§ Recorded data:
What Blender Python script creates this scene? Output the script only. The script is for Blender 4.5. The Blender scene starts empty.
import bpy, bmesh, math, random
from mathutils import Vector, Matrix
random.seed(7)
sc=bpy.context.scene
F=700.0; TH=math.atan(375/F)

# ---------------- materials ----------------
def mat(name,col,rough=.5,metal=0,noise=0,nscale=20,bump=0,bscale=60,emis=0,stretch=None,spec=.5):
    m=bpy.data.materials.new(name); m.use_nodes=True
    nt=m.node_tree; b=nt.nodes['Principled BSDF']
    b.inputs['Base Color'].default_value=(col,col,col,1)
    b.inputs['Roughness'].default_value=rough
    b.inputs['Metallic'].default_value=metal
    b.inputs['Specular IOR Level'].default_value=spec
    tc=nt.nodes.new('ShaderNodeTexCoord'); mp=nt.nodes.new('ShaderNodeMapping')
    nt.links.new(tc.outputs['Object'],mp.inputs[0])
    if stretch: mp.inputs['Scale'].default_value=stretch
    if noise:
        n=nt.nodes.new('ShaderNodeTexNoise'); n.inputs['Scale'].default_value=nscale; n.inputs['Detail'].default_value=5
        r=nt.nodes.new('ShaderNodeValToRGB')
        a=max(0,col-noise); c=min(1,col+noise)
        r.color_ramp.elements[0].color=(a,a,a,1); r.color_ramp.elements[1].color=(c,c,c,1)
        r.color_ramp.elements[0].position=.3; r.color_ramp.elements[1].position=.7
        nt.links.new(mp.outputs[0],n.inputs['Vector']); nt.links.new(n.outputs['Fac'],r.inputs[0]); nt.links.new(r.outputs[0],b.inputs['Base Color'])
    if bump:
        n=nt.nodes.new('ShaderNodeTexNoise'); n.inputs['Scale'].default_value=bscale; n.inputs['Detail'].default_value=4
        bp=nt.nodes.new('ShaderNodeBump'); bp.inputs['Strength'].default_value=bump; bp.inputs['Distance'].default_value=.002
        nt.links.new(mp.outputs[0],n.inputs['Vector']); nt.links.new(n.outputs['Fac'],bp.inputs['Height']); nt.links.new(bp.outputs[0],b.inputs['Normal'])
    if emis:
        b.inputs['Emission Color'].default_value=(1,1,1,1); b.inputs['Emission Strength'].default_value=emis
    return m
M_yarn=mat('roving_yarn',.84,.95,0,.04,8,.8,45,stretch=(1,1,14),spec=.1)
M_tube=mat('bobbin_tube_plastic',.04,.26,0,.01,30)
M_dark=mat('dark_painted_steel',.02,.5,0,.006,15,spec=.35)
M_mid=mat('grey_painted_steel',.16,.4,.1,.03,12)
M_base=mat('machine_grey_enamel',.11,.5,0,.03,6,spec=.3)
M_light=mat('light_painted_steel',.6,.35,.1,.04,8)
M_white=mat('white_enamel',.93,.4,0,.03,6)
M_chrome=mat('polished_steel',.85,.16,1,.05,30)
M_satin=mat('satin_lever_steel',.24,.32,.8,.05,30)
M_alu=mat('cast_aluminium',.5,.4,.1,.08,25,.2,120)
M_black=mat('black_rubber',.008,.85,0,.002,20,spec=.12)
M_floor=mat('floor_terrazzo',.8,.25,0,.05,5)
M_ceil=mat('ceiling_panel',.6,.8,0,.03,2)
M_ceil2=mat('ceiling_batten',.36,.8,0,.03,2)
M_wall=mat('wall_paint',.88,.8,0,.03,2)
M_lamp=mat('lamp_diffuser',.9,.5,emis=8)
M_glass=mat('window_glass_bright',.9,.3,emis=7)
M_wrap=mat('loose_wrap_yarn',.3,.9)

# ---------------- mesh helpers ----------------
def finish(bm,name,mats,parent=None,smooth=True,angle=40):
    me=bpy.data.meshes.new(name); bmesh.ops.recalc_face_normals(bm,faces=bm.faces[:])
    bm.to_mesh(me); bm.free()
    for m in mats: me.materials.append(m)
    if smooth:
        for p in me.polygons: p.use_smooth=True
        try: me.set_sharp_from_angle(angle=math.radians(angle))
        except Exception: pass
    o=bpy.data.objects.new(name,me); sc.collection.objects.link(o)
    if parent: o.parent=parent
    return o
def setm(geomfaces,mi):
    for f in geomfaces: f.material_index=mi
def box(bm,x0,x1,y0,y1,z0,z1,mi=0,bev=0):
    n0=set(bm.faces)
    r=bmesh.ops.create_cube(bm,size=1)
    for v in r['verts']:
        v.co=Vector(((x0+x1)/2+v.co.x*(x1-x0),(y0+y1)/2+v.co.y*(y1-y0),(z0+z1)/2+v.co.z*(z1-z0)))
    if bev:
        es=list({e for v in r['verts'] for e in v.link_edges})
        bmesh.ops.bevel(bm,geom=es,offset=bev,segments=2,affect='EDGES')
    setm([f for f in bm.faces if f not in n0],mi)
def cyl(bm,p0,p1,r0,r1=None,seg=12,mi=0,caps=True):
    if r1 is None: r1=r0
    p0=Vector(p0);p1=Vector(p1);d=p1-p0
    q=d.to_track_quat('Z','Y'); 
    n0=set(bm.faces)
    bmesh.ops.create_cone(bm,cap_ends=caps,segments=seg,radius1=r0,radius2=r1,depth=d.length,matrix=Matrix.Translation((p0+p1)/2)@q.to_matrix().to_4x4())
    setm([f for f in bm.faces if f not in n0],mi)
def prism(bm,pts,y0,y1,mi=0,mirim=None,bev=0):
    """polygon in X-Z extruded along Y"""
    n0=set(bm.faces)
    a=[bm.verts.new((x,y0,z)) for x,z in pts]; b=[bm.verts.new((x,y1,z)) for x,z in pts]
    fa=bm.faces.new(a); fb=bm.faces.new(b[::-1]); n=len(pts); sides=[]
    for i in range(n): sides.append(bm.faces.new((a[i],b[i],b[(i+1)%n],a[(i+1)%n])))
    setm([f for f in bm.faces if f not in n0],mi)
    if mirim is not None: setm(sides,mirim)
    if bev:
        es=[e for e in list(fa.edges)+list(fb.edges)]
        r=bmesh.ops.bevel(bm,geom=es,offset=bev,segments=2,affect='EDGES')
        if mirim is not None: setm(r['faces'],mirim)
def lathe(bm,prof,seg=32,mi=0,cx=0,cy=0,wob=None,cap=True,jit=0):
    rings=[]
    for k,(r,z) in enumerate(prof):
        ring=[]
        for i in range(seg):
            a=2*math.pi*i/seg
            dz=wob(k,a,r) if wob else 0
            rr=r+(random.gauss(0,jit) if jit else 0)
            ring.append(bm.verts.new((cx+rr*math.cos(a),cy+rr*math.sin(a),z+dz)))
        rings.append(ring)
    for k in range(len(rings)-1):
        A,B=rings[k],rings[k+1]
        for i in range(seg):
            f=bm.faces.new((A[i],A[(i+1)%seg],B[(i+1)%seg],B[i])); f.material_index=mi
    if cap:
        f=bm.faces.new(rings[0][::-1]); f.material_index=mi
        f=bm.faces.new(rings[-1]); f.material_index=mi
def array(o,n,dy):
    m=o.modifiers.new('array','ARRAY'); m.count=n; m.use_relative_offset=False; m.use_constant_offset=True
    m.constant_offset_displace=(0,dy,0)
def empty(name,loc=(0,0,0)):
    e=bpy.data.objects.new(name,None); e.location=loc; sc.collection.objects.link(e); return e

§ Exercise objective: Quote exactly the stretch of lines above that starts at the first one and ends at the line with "F=700.0; TH=math.atan(375/F)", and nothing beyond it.

§ Correct result:
What Blender Python script creates this scene? Output the script only. The script is for Blender 4.5. The Blender scene starts empty.
import bpy, bmesh, math, random
from mathutils import Vector, Matrix
random.seed(7)
sc=bpy.context.scene
F=700.0; TH=math.atan(375/F)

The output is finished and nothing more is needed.